* **BRIEF**: Omit the pictures and print exactly the lines of the listing below, starting at the first and ending at the line containing "RNG = np.random.default_rng(11)".

* **THE INPUT**:
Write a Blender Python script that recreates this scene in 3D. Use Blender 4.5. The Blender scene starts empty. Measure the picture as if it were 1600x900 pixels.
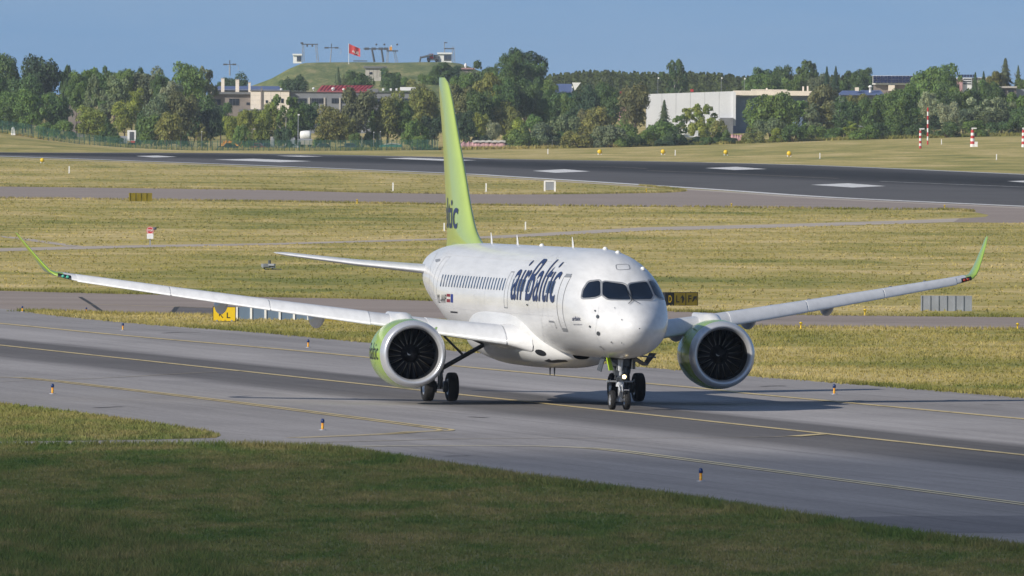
import bpy, bmesh, math, random
import numpy as np
from mathutils import Vector, Matrix
from mathutils.bvhtree import BVHTree

SC = bpy.context.scene
COL = SC.collection
random.seed(7)
RNG = np.random.default_rng(11)

# ------------------------------------------------------------------ camera
F_PX, CAM_H, PITCH, ROLL = 26568.0, 10.698, 0.01114, 0.0056
cp, sp = math.cos(PITCH), math.sin(PITCH)
cr, sr = math.cos(ROLL), math.sin(ROLL)
cam_d = bpy.data.cameras.new("camera")
cam = bpy.data.objects.new("camera", cam_d)
COL.objects.link(cam)
_fw = Vector((0, cp, -sp)); _up = Vector((0, sp, cp)); _rt = Vector((1, 0, 0))
_r = _rt * cr + _up * sr
_u = -_rt * sr + _up * cr
cam.matrix_world = Matrix(((_r.x, _u.x, -_fw.x, 0), (_r.y, _u.y, -_fw.y, 0), (_r.z, _u.z, -_fw.z, CAM_H), (0, 0, 0, 1)))
cam_d.sensor_fit = 'HORIZONTAL'; cam_d.sensor_width = 36.0
cam_d.lens = F_PX / 1600 * 36.0
cam_d.clip_start = 5.0; cam_d.clip_end = 60000.0
SC.camera = cam

# ------------------------------------------------------------------ light
SUN_TO = Vector((-1.42, -1.15, 1.0)).normalized()          # towards the sun
SUN_EL = math.asin(SUN_TO.z); SUN_AZ = math.atan2(SUN_TO.x, SUN_TO.y)
world = bpy.data.worlds.new("World"); SC.world = world; world.use_nodes = True
wn = world.node_tree.nodes; wl = world.node_tree.links
wn.clear()
wo = wn.new("ShaderNodeOutputWorld"); bg = wn.new("ShaderNodeBackground")
sky = wn.new("ShaderNodeTexSky"); sky.sky_type = 'NISHITA'; sky.sun_disc = False
sky.sun_elevation = SUN_EL; sky.sun_rotation = SUN_AZ
sky.altitude = 100; sky.air_density = 1.0; sky.dust_density = 0.4; sky.ozone_density = 2.5
stc = wn.new('ShaderNodeTexCoord'); slift = wn.new('ShaderNodeVectorMath'); slift.operation = 'ADD'; slift.inputs[1].default_value = (0, 0, 0.22)
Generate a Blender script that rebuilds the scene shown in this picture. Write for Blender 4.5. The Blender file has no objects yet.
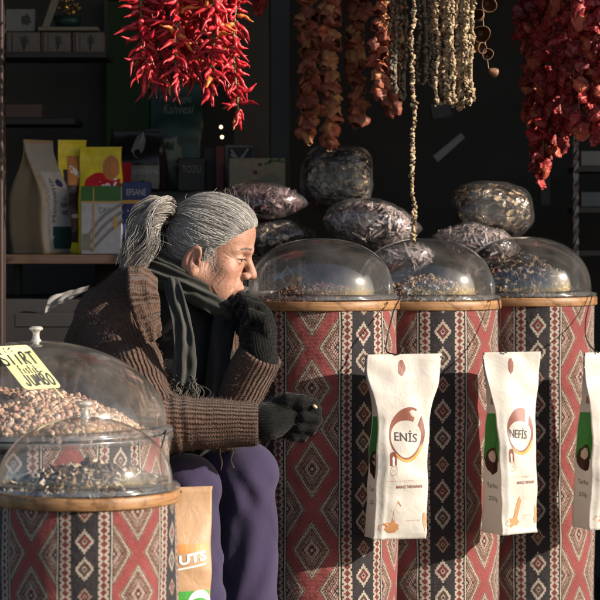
import bpy, math, random
import numpy as np
from mathutils import Vector, Matrix, noise as mnoise

rnd = random.Random(7)
npr = np.random.default_rng(11)
SC = bpy.context.scene
COL = SC.collection
FPX = 2400.0      # focal length in picture units
ZC = 0.98         # eye height of the photographer, metres
PI = math.pi

def at(px, py, d):
    """world point seen at picture position px,py, d metres in front of the camera"""
    return np.array([(px - 300.0) / FPX * d, d, ZC - (py - 230.0) / FPX * d])

def V(a):
    return Vector((float(a[0]), float(a[1]), float(a[2])))

# ------------------------------------------------------------------ objects
def wloc(o):
    p = np.zeros(3)
    while o is not None:
        p = p + np.array(o.location)
        o = o.parent
    return p

def tag(o, label=None, cat=None, group=None, kind=None):
    if label: o['label'] = label
    if cat: o['category'] = cat
    if group: o['group'] = group
    if kind: o['kind'] = kind
    return o

def empty(name, loc, label, cat, group=None):
    o = bpy.data.objects.new(name, None)
    o.empty_display_size = 0.05
    COL.objects.link(o)
    o.location = V(loc)
    return tag(o, label, cat, group)

def make_mesh(name, verts, faces, smooth=True, mat=None, uvs=None, attrs=None, mats=None, fmat=None):
    verts = np.asarray(verts, dtype=np.float32)
    me = bpy.data.meshes.new(name)
    if isinstance(faces, np.ndarray) and faces.ndim == 2:
        nf, k = faces.shape
        me.vertices.add(len(verts)); me.vertices.foreach_set('co', verts.ravel())
        me.loops.add(nf * k); me.loops.foreach_set('vertex_index', faces.astype(np.int32).ravel())
        me.polygons.add(nf)
        me.polygons.foreach_set('loop_start', np.arange(0, nf * k, k, dtype=np.int32))
        me.update(calc_edges=True)
    else:
        me.from_pydata([tuple(map(float, v)) for v in verts], [], [tuple(int(i) for i in f) for f in faces])
    me.validate()
    me.polygons.foreach_set('use_smooth', np.full(len(me.polygons), smooth, dtype=bool))
    if mats:
        for m in mats: me.materials.append(m)
        if fmat is not None and len(fmat) == len(me.polygons):
            me.polygons.foreach_set('material_index', np.asarray(fmat, dtype=np.int32))
    elif mat:
        me.materials.append(mat)
    if uvs is not None:     # per-vertex uv
        lay = me.uv_layers.new(name='UVMap')
        li = np.empty(len(me.loops), dtype=np.int32); me.loops.foreach_get('vertex_index', li)
        lay.data.foreach_set('uv', np.asarray(uvs, dtype=np.float32)[li].ravel())
    if attrs:
        for k, a in attrs.items():
            a = np.asarray(a, dtype=np.float32)
            if a.ndim == 2 and a.shape[1] == 4:
                t = me.attributes.new(k, 'FLOAT_COLOR', 'POINT'); t.data.foreach_set('color', a.ravel())
            elif a.ndim == 2:
                t = me.attributes.new(k, 'FLOAT_VECTOR', 'POINT'); t.data.foreach_set('vector', a.ravel())
            else:
                t = me.attributes.new(k, 'FLOAT', 'POINT'); t.data.foreach_set('value', a)
    me.update()
    return me

def obj(name, verts, faces, mat, parent=None, smooth=True, uvs=None, attrs=None, origin=None):
    """one mesh object from world-space vertices"""
    verts = np.asarray(verts, dtype=np.float64)
    base = wloc(parent) if parent is not None else (np.asarray(origin, float) if origin is not None else np.zeros(3))
    me = make_mesh(name, verts - base, faces, smooth, mat, uvs, attrs)
    o = bpy.data.objects.new(name, me)
    COL.objects.link(o)
    if parent is not None: o.parent = parent
    elif origin is not None: o.location = V(origin)
    return o

def inst(name, me, loc, rot, scale, parent=None):
    o = bpy.data.objects.new(name, me)
    COL.objects.link(o)
    base = wloc(parent) if parent is not None else np.zeros(3)
    o.location = V(np.asarray(loc) - base)
    o.rotation_mode = 'QUATERNION'
    o.rotation_quaternion = rot
    o.scale = (scale, scale, scale) if np.isscalar(scale) else scale
    if parent is not None: o.parent = parent
    return o

class MB:
    """collects shapes into one mesh"""
    def __init__(s): s.v = []; s.f = []; s.n = 0; s.c = []
    def add(s, v, f, col=None):
        v = np.asarray(v, float)
        s.v.append(v)
        s.f.extend([tuple(int(i) + s.n for i in q) for q in f])
        s.n += len(v)
        if col is not None:
            s.c.append(np.tile(np.array([*col, 1.0]), (len(v), 1)))
        return s
    def build(s, name, mat, parent=None, smooth=True, origin=None):
        at_ = {'col': np.vstack(s.c)} if s.c and sum(map(len, s.c)) == s.n else None
        return obj(name, np.vstack(s.v), s.f, mat, parent, smooth, None, at_, origin)

def box(c, size, rotz=0.0, bev=0.0):
    """box with small bevelled edges; c is the centre"""
    sx, sy, sz = [x / 2 for x in size]
    b = min(bev, sx * .45, sy * .45, sz * .45)
    vs, fs = [], []
    if b <= 0:
        for x in (-sx, sx):
            for y in (-sy, sy):
                for z in (-sz, sz): vs.append((x, y, z))
        fs = [(0, 1, 3, 2), (4, 6, 7, 5), (0, 4, 5, 1), (2, 3, 7, 6), (0, 2, 6, 4), (1, 5, 7, 3)]
    else:
        idx = {}
        for ix in (-1, 1):
            for iy in (-1, 1):
                for iz in (-1, 1):
                    for ax in range(3):
                        p = [ix * (sx - b), iy * (sy - b), iz * (sz - b)]
                        p[ax] = (ix * sx, iy * sy, iz * sz)[ax]
                        idx[(ix, iy, iz, ax)] = len(vs); vs.append(tuple(p))
        def face(keys): fs.append(tuple(idx[k] for k in keys))
        s4 = [(-1, -1), (1, -1), (1, 1), (-1, 1)]
        for sgn in (-1, 1):
            o_ = s4 if sgn > 0 else s4[::-1]
            face([(sgn, a, b_, 0) for a, b_ in o_])
            face([(b_, sgn, a, 1) for a, b_ in o_])
            face([(a, b_, sgn, 2) for a, b_ in o_])
        for a in (-1, 1):
            for b_ in (-1, 1):
                q = [(-1, a, b_, 1), (1, a, b_, 1), (1, a, b_, 2), (-1, a, b_, 2)]; face(q if a * b_ < 0 else q[::-1])
                q = [(a, -1, b_, 0), (a, 1, b_, 0), (a, 1, b_, 2), (a, -1, b_, 2)]; face(q if a * b_ > 0 else q[::-1])
                q = [(a, b_, -1, 0), (a, b_, 1, 0), (a, b_, 1, 1), (a, b_, -1, 1)]; face(q if a * b_ < 0 else q[::-1])
        for ix in (-1, 1):
            for iy in (-1, 1):
                for iz in (-1, 1):
                    q = [(ix, iy, iz, 0), (ix, iy, iz, 1), (ix, iy, iz, 2)]
                    face(q if ix * iy * iz > 0 else q[::-1])
    v = np.array(vs)
    c_, s_ = math.cos(rotz), math.sin(rotz)
    R = np.array([[c_, -s_, 0], [s_, c_, 0], [0, 0, 1]])
    return v @ R.T + np.asarray(c, float), fs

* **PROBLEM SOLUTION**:
Write a Blender Python script that recreates this scene in 3D. Use Blender 4.5. The Blender scene starts empty. Measure the picture as if it were 1600x900 pixels.
import bpy, bmesh, math, random
import numpy as np
from mathutils import Vector, Matrix
from mathutils.bvhtree import BVHTree

SC = bpy.context.scene
COL = SC.collection
random.seed(7)
RNG = np.random.default_rng(11)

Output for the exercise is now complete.